_Objective:_
Reproduce the following material exactly, including every line.

_Raw data:_
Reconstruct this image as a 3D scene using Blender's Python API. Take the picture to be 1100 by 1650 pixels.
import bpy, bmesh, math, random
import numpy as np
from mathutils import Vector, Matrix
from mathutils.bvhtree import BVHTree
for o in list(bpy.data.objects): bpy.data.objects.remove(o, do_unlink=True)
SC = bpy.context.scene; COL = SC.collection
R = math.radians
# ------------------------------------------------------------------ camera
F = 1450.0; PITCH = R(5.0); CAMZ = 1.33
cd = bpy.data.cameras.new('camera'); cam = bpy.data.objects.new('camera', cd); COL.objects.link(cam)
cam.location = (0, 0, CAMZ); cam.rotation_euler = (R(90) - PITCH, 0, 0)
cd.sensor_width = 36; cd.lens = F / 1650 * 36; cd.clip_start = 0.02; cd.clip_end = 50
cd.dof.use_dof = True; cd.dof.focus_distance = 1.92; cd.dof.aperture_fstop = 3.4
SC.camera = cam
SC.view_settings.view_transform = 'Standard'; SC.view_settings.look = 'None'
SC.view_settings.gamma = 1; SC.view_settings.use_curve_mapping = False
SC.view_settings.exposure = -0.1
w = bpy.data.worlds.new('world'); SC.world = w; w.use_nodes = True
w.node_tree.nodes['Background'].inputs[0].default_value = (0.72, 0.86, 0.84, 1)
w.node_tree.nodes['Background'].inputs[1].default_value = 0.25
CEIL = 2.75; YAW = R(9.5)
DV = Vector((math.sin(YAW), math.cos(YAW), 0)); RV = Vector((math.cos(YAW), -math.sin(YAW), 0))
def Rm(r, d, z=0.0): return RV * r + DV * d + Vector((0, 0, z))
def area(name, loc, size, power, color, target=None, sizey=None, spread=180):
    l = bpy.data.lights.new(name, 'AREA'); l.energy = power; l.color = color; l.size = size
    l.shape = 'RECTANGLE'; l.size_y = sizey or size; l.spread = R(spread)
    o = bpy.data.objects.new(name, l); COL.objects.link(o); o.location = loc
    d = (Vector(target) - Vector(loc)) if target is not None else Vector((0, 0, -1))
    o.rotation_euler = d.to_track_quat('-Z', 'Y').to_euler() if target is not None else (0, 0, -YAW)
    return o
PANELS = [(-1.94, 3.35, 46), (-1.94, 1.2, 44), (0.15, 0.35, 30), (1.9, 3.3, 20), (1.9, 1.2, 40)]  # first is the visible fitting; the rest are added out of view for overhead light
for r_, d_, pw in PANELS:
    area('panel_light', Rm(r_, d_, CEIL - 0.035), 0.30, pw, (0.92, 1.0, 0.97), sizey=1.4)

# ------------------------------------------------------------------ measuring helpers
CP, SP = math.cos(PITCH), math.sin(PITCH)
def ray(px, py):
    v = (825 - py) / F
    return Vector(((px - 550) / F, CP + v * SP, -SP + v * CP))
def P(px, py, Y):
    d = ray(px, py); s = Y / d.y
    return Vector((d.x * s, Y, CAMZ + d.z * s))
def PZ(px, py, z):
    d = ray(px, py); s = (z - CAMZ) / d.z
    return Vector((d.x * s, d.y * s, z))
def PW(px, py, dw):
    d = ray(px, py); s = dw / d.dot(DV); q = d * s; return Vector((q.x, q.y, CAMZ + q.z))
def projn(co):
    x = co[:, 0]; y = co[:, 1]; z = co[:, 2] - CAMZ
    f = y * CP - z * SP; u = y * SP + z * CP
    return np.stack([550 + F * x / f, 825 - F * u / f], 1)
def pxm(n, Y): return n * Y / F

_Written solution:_
Reconstruct this image as a 3D scene using Blender's Python API. Take the picture to be 1100 by 1650 pixels.
import bpy, bmesh, math, random
import numpy as np
from mathutils import Vector, Matrix
from mathutils.bvhtree import BVHTree
for o in list(bpy.data.objects): bpy.data.objects.remove(o, do_unlink=True)
SC = bpy.context.scene; COL = SC.collection
R = math.radians
# ------------------------------------------------------------------ camera
F = 1450.0; PITCH = R(5.0); CAMZ = 1.33
cd = bpy.data.cameras.new('camera'); cam = bpy.data.objects.new('camera', cd); COL.objects.link(cam)
cam.location = (0, 0, CAMZ); cam.rotation_euler = (R(90) - PITCH, 0, 0)
cd.sensor_width = 36; cd.lens = F / 1650 * 36; cd.clip_start = 0.02; cd.clip_end = 50
cd.dof.use_dof = True; cd.dof.focus_distance = 1.92; cd.dof.aperture_fstop = 3.4
SC.camera = cam
SC.view_settings.view_transform = 'Standard'; SC.view_settings.look = 'None'
SC.view_settings.gamma = 1; SC.view_settings.use_curve_mapping = False
SC.view_settings.exposure = -0.1
w = bpy.data.worlds.new('world'); SC.world = w; w.use_nodes = True
w.node_tree.nodes['Background'].inputs[0].default_value = (0.72, 0.86, 0.84, 1)
w.node_tree.nodes['Background'].inputs[1].default_value = 0.25
CEIL = 2.75; YAW = R(9.5)
DV = Vector((math.sin(YAW), math.cos(YAW), 0)); RV = Vector((math.cos(YAW), -math.sin(YAW), 0))
def Rm(r, d, z=0.0): return RV * r + DV * d + Vector((0, 0, z))
def area(name, loc, size, power, color, target=None, sizey=None, spread=180):
    l = bpy.data.lights.new(name, 'AREA'); l.energy = power; l.color = color; l.size = size
    l.shape = 'RECTANGLE'; l.size_y = sizey or size; l.spread = R(spread)
    o = bpy.data.objects.new(name, l); COL.objects.link(o); o.location = loc
    d = (Vector(target) - Vector(loc)) if target is not None else Vector((0, 0, -1))
    o.rotation_euler = d.to_track_quat('-Z', 'Y').to_euler() if target is not None else (0, 0, -YAW)
    return o
PANELS = [(-1.94, 3.35, 46), (-1.94, 1.2, 44), (0.15, 0.35, 30), (1.9, 3.3, 20), (1.9, 1.2, 40)]  # first is the visible fitting; the rest are added out of view for overhead light
for r_, d_, pw in PANELS:
    area('panel_light', Rm(r_, d_, CEIL - 0.035), 0.30, pw, (0.92, 1.0, 0.97), sizey=1.4)

# ------------------------------------------------------------------ measuring helpers
CP, SP = math.cos(PITCH), math.sin(PITCH)
def ray(px, py):
    v = (825 - py) / F
    return Vector(((px - 550) / F, CP + v * SP, -SP + v * CP))
def P(px, py, Y):
    d = ray(px, py); s = Y / d.y
    return Vector((d.x * s, Y, CAMZ + d.z * s))
def PZ(px, py, z):
    d = ray(px, py); s = (z - CAMZ) / d.z
    return Vector((d.x * s, d.y * s, z))
def PW(px, py, dw):
    d = ray(px, py); s = dw / d.dot(DV); q = d * s; return Vector((q.x, q.y, CAMZ + q.z))
def projn(co):
    x = co[:, 0]; y = co[:, 1]; z = co[:, 2] - CAMZ
    f = y * CP - z * SP; u = y * SP + z * CP
    return np.stack([550 + F * x / f, 825 - F * u / f], 1)
def pxm(n, Y): return n * Y / F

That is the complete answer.